(Given problem)
Everything in the listing except the pictures should be written out exactly.

---------------

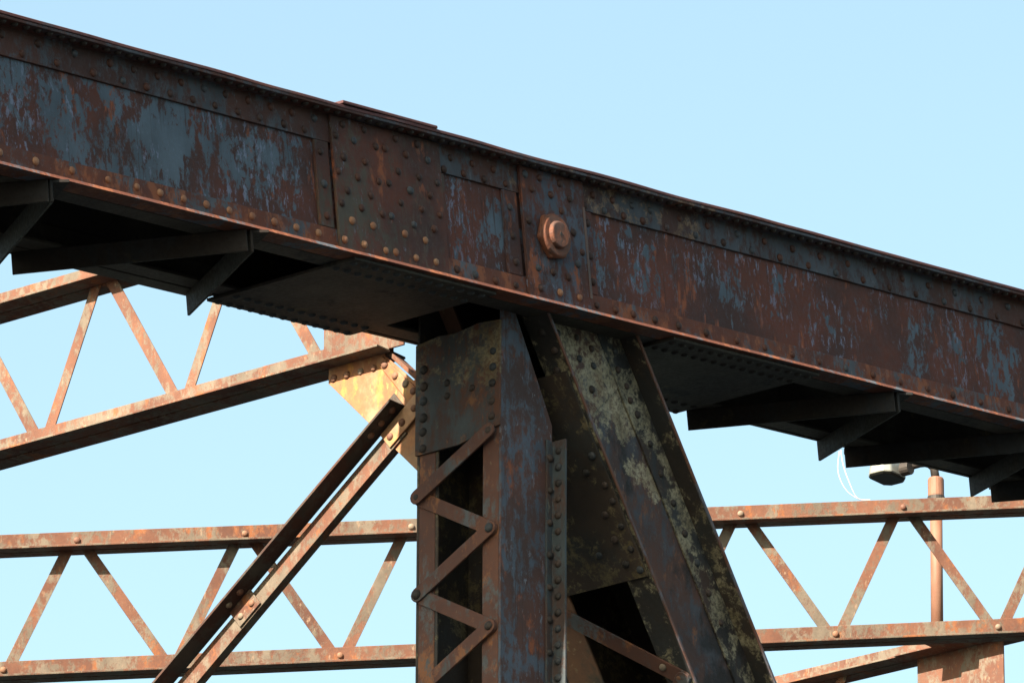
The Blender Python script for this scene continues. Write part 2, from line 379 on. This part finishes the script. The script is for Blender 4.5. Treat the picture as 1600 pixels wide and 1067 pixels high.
rv(strip1, [(-1.425, .408), (-1.418, .281), (-1.415, .156)], -.013)
sp = [(-1.291, .535), (-1.159, .537), (-.966, .534), (-.831, .536), (-1.338, .484), (-1.228, .482), (-1.093, .482), (-1.036, .485), (-.906, .482), (-.771, .482),
      (-1.298, .404), (-1.168, .409), (-.963, .405), (-.835, .404), (-1.338, .342), (-1.221, .338), (-1.091, .343), (-1.03, .347), (-.9, .339), (-.774, .341),
      (-.721, .401), (-1.291, .273), (-1.148, .278), (-.963, .28), (-.832, .276), (-1.333, .218), (-1.213, .218), (-1.085, .215), (-1.031, .216), (-.893, .204),
      (-.767, .208), (-.721, .272)]
rv(splice, sp, -.026)
rv(splice, [(-1.28, .156), (-1.152, .157), (-.955, .158), (-.828, .153), (-1.335, .073), (-1.216, .073), (-1.084, .070), (-1.022, .074), (-.897, .072), (-.771, .076)], -.026, 'low')
rv(strip2, [(-.248, .386), (-.242, .270), (-.238, .165)], -.013)
rv(pinplate, [(-.150, .532), (-.056, .532), (.074, .532), (-.113, .478), (.01, .475), (.133, .48), (-.150, .344), (.140, .343), (.150, .216), (.188, .27), (-.116, .158), (-.018, .156), (.079, .152), (-.11, .077), (.073, .420)], -.028)
rv(pinplate, [(.015, .078), (.142, .078)], -.028, 'low')
rv(strip3, [(.262, .405), (.262, .270), (.262, .165)], -.0125)
# rows on the hidden undersides
rivet_rows('underside_rivets', ang_t, [(-4+i*.0645, -.055, .567) for i in range(122)], (0, 0, -1), M['rivet_dark'], .95)

# pin and nut
nut = MB()
def ring(mb, uc, nc, r, y0, y1, n=8, rot=0.0, r1=None):
    r1 = r1 or r
    vs = [(uc+r*math.cos(rot+2*math.pi*i/n), y0, nc+r*math.sin(rot+2*math.pi*i/n)) for i in range(n)]
    vs += [(uc+r1*math.cos(rot+2*math.pi*i/n), y1, nc+r1*math.sin(rot+2*math.pi*i/n)) for i in range(n)]
    mb.add(vs, [tuple(range(n)), tuple(range(n, 2*n))[::-1]]+[(i, (i+1) % n, n+(i+1) % n, n+i) for i in range(n)])
NU, NN = -.012, .298
ring(nut, NU, NN, .100, -.0285, -.052, 6, math.radians(8))
pin_nut = nut.build('pin_nut', M['nut'], chord, .007, True)
w2 = MB(); ring(w2, NU, NN, .092, -.0515, -.064, 32, 0, .083)
w2.build('nut_collar', M['nut'], pin_nut, .004, True)
w3 = MB(); ring(w3, NU-.004, NN, .058, -.0635, -.082, 26, 0, .053)
w3.build('pin_end', M['nut'], pin_nut, .005, True)
w4 = MB(); ring(w4, NU-.004, NN+.002, .008, -.0815, -.0835, 10, 0)
w4.build('pin_centre', M['rivet_dark'], pin_nut, 0, True)

# lacing angles and stay plates under the chord
def lacing(u0, u1, parent=chord):
    a, b = Vector((u0, -.070, 0)), Vector((u1, .628 if u0 > 0 else .668, 0)); d = (b-a).normalized(); s = Vector((d.y, -d.x, 0))
    if s.x*(-1)+s.y*(-1) < 0: s = -s      # the standing leg is on the side towards the river bank
    t = .011
    prof = [(0, -.001), (0, -.086), (-t, -.086), (-t, -.013), (-.075, -.013), (-.075, -.001)]
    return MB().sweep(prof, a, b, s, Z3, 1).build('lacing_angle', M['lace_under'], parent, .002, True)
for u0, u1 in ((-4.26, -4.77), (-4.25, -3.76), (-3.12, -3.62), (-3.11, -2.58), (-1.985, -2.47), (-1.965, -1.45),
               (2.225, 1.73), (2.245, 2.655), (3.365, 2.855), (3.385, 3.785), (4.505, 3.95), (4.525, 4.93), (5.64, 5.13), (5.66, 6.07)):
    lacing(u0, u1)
for u0, u1 in ((-1.335, -.455), (.700, 1.700)):
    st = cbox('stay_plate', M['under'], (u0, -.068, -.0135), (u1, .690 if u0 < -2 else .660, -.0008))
    rivet_rows('stay_plate_rivets', st, [(u0+.04+i*.066, yy, -.0125) for yy in (-.03, .055, .545, .635) for i in range(int((u1-u0-.05)/.066)+1)], (0, 0, -1), M['rivet_dark'])

# ------------------------------------------------------------------ vertical post
PB = (-.045, .30, -9.0)
post = thing('vertical_post', 'upright riveted column with zigzag flat lacing bars standing under the box girder', 'bridge post', PB)
XL, XR = -.206, .117
def wbox(name, mat, lo, hi, parent, bevel=.0025): return MB().box(lo, hi).build(name, mat, parent, bevel)
# front web, its upper right corner cut away for the diagonal
MB().prism([(XL, -9), (XR, -9), (XR, -.415), (-.115, -.02), (-.115, .30), (XL+.02, .30), (XL+.02, -.02), (XL, -.02)], (0, .095, 0), X3, Z3, Y3, 0, .012).build('front_web', M['post'], post)
wbox('back_web', M['tie'], (XL, .500, -9), (XR, .512, .30), post)
wbox('flange', M['post_rust'], (XL, .1075, -9), (XL+.012, .186, -.13), post)
wbox('flange', M['post_rust'], (XL, .420, -9), (XL+.012, .4995, -.13), post)
wbox('flange', M['tie'], (XR-.012, .1075, -9), (XR, .186, -.50), post)
wbox('flange', M['tie'], (XR-.012, .420, -9), (XR, .4995, -.13), post)
wbox('tie_plate', M['tie'], (XR-.0125, .1865, -1.05), (XR-.002, .4195, -.20), post)
wbox('flange_lip', M['tie'], (XL+.0005, .405, -9), (XL+.010, .4195, -.13), post)
leg = MB().sweep([(0, 0), (0, -.072), (-.011, -.072), (-.011, -.010), (-.046, -.010), (-.046, 0)], (XR, .0945, -.485), (XR, .0945, -9), X3, Y3, 150, .0015, 1.5, 4).build('corner_angle', M['angle_leg'], post)
gp = MB().prism([(.0955, -.505), (.140, -.515), (.30, -.5455), (.5135, -.5455), (.5135, -.085), (.40, -.07), (.32, -.078), (.20, -.06), (.0955, -.07)],
                (XL-.0005, 0, 0), Y3, Z3, X3, -.012, 0).build('gusset_plate', M['post_gusset'], post)
for y, z in [(.471, -.196), (.471, -.266), (.472, -.326), (.472, -.396), (.474, -.454), (.474, -.523), (.128, -.261), (.131, -.327), (.133, -.401), (.133, -.464),
             (.356, -.276), (.355, -.330), (.232, -.325), (.128, -.195)]:
    rivet(gp, (XL-.0125, y, z), (-1, 0, 0), 'dark', RBIG if y > .4 else None)
yr, yl = .137, .492
zs = [(-.525-.399*i) for i in range(9)]
for i, z in enumerate(zs):
    zl = z-.199
    for (p, q, lay) in (((yr, z), (yl, zl), 1), ((yl, zl), (yr, zs[i]-.399), 0)):
        x1 = XL-.0125-.0095*lay if z > -.6 and lay else XL-.0015-.0105*lay
        MB().prism(capsule(p, q, .058), (x1, 0, 0), Y3, Z3, X3, -.0098, 0).build('lacing_bar', M['post_rust'], post, .002)
    rivet(post, (XL-.022, yr, z), (-1, 0, 0), 'dark', RBIG); rivet(post, (XL-.022, yl, zl), (-1, 0, 0), 'dark', RBIG)
for i in range(18):
    z = -.53-.0665*i
    rivet(leg, (XR-.0115, .056, z), (-1, 0, 0), 'dark')
    if i % 2 == 0: rivet(leg, (XR-.030, .0835, z-.03), (0, -1, 0), 'dark')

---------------

(Answer)
The Blender Python script for this scene continues. Write part 2, from line 379 on. This part finishes the script. The script is for Blender 4.5. Treat the picture as 1600 pixels wide and 1067 pixels high.
rv(strip1, [(-1.425, .408), (-1.418, .281), (-1.415, .156)], -.013)
sp = [(-1.291, .535), (-1.159, .537), (-.966, .534), (-.831, .536), (-1.338, .484), (-1.228, .482), (-1.093, .482), (-1.036, .485), (-.906, .482), (-.771, .482),
      (-1.298, .404), (-1.168, .409), (-.963, .405), (-.835, .404), (-1.338, .342), (-1.221, .338), (-1.091, .343), (-1.03, .347), (-.9, .339), (-.774, .341),
      (-.721, .401), (-1.291, .273), (-1.148, .278), (-.963, .28), (-.832, .276), (-1.333, .218), (-1.213, .218), (-1.085, .215), (-1.031, .216), (-.893, .204),
      (-.767, .208), (-.721, .272)]
rv(splice, sp, -.026)
rv(splice, [(-1.28, .156), (-1.152, .157), (-.955, .158), (-.828, .153), (-1.335, .073), (-1.216, .073), (-1.084, .070), (-1.022, .074), (-.897, .072), (-.771, .076)], -.026, 'low')
rv(strip2, [(-.248, .386), (-.242, .270), (-.238, .165)], -.013)
rv(pinplate, [(-.150, .532), (-.056, .532), (.074, .532), (-.113, .478), (.01, .475), (.133, .48), (-.150, .344), (.140, .343), (.150, .216), (.188, .27), (-.116, .158), (-.018, .156), (.079, .152), (-.11, .077), (.073, .420)], -.028)
rv(pinplate, [(.015, .078), (.142, .078)], -.028, 'low')
rv(strip3, [(.262, .405), (.262, .270), (.262, .165)], -.0125)
# rows on the hidden undersides
rivet_rows('underside_rivets', ang_t, [(-4+i*.0645, -.055, .567) for i in range(122)], (0, 0, -1), M['rivet_dark'], .95)

# pin and nut
nut = MB()
def ring(mb, uc, nc, r, y0, y1, n=8, rot=0.0, r1=None):
    r1 = r1 or r
    vs = [(uc+r*math.cos(rot+2*math.pi*i/n), y0, nc+r*math.sin(rot+2*math.pi*i/n)) for i in range(n)]
    vs += [(uc+r1*math.cos(rot+2*math.pi*i/n), y1, nc+r1*math.sin(rot+2*math.pi*i/n)) for i in range(n)]
    mb.add(vs, [tuple(range(n)), tuple(range(n, 2*n))[::-1]]+[(i, (i+1) % n, n+(i+1) % n, n+i) for i in range(n)])
NU, NN = -.012, .298
ring(nut, NU, NN, .100, -.0285, -.052, 6, math.radians(8))
pin_nut = nut.build('pin_nut', M['nut'], chord, .007, True)
w2 = MB(); ring(w2, NU, NN, .092, -.0515, -.064, 32, 0, .083)
w2.build('nut_collar', M['nut'], pin_nut, .004, True)
w3 = MB(); ring(w3, NU-.004, NN, .058, -.0635, -.082, 26, 0, .053)
w3.build('pin_end', M['nut'], pin_nut, .005, True)
w4 = MB(); ring(w4, NU-.004, NN+.002, .008, -.0815, -.0835, 10, 0)
w4.build('pin_centre', M['rivet_dark'], pin_nut, 0, True)

# lacing angles and stay plates under the chord
def lacing(u0, u1, parent=chord):
    a, b = Vector((u0, -.070, 0)), Vector((u1, .628 if u0 > 0 else .668, 0)); d = (b-a).normalized(); s = Vector((d.y, -d.x, 0))
    if s.x*(-1)+s.y*(-1) < 0: s = -s      # the standing leg is on the side towards the river bank
    t = .011
    prof = [(0, -.001), (0, -.086), (-t, -.086), (-t, -.013), (-.075, -.013), (-.075, -.001)]
    return MB().sweep(prof, a, b, s, Z3, 1).build('lacing_angle', M['lace_under'], parent, .002, True)
for u0, u1 in ((-4.26, -4.77), (-4.25, -3.76), (-3.12, -3.62), (-3.11, -2.58), (-1.985, -2.47), (-1.965, -1.45),
               (2.225, 1.73), (2.245, 2.655), (3.365, 2.855), (3.385, 3.785), (4.505, 3.95), (4.525, 4.93), (5.64, 5.13), (5.66, 6.07)):
    lacing(u0, u1)
for u0, u1 in ((-1.335, -.455), (.700, 1.700)):
    st = cbox('stay_plate', M['under'], (u0, -.068, -.0135), (u1, .690 if u0 < -2 else .660, -.0008))
    rivet_rows('stay_plate_rivets', st, [(u0+.04+i*.066, yy, -.0125) for yy in (-.03, .055, .545, .635) for i in range(int((u1-u0-.05)/.066)+1)], (0, 0, -1), M['rivet_dark'])

# ------------------------------------------------------------------ vertical post
PB = (-.045, .30, -9.0)
post = thing('vertical_post', 'upright riveted column with zigzag flat lacing bars standing under the box girder', 'bridge post', PB)
XL, XR = -.206, .117
def wbox(name, mat, lo, hi, parent, bevel=.0025): return MB().box(lo, hi).build(name, mat, parent, bevel)
# front web, its upper right corner cut away for the diagonal
MB().prism([(XL, -9), (XR, -9), (XR, -.415), (-.115, -.02), (-.115, .30), (XL+.02, .30), (XL+.02, -.02), (XL, -.02)], (0, .095, 0), X3, Z3, Y3, 0, .012).build('front_web', M['post'], post)
wbox('back_web', M['tie'], (XL, .500, -9), (XR, .512, .30), post)
wbox('flange', M['post_rust'], (XL, .1075, -9), (XL+.012, .186, -.13), post)
wbox('flange', M['post_rust'], (XL, .420, -9), (XL+.012, .4995, -.13), post)
wbox('flange', M['tie'], (XR-.012, .1075, -9), (XR, .186, -.50), post)
wbox('flange', M['tie'], (XR-.012, .420, -9), (XR, .4995, -.13), post)
wbox('tie_plate', M['tie'], (XR-.0125, .1865, -1.05), (XR-.002, .4195, -.20), post)
wbox('flange_lip', M['tie'], (XL+.0005, .405, -9), (XL+.010, .4195, -.13), post)
leg = MB().sweep([(0, 0), (0, -.072), (-.011, -.072), (-.011, -.010), (-.046, -.010), (-.046, 0)], (XR, .0945, -.485), (XR, .0945, -9), X3, Y3, 150, .0015, 1.5, 4).build('corner_angle', M['angle_leg'], post)
gp = MB().prism([(.0955, -.505), (.140, -.515), (.30, -.5455), (.5135, -.5455), (.5135, -.085), (.40, -.07), (.32, -.078), (.20, -.06), (.0955, -.07)],
                (XL-.0005, 0, 0), Y3, Z3, X3, -.012, 0).build('gusset_plate', M['post_gusset'], post)
for y, z in [(.471, -.196), (.471, -.266), (.472, -.326), (.472, -.396), (.474, -.454), (.474, -.523), (.128, -.261), (.131, -.327), (.133, -.401), (.133, -.464),
             (.356, -.276), (.355, -.330), (.232, -.325), (.128, -.195)]:
    rivet(gp, (XL-.0125, y, z), (-1, 0, 0), 'dark', RBIG if y > .4 else None)
yr, yl = .137, .492
zs = [(-.525-.399*i) for i in range(9)]
for i, z in enumerate(zs):
    zl = z-.199
    for (p, q, lay) in (((yr, z), (yl, zl), 1), ((yl, zl), (yr, zs[i]-.399), 0)):
        x1 = XL-.0125-.0095*lay if z > -.6 and lay else XL-.0015-.0105*lay
        MB().prism(capsule(p, q, .058), (x1, 0, 0), Y3, Z3, X3, -.0098, 0).build('lacing_bar', M['post_rust'], post, .002)
    rivet(post, (XL-.022, yr, z), (-1, 0, 0), 'dark', RBIG); rivet(post, (XL-.022, yl, zl), (-1, 0, 0), 'dark', RBIG)
for i in range(18):
    z = -.53-.0665*i
    rivet(leg, (XR-.0115, .056, z), (-1, 0, 0), 'dark')
    if i % 2 == 0: rivet(leg, (XR-.030, .0835, z-.03), (0, -1, 0), 'dark')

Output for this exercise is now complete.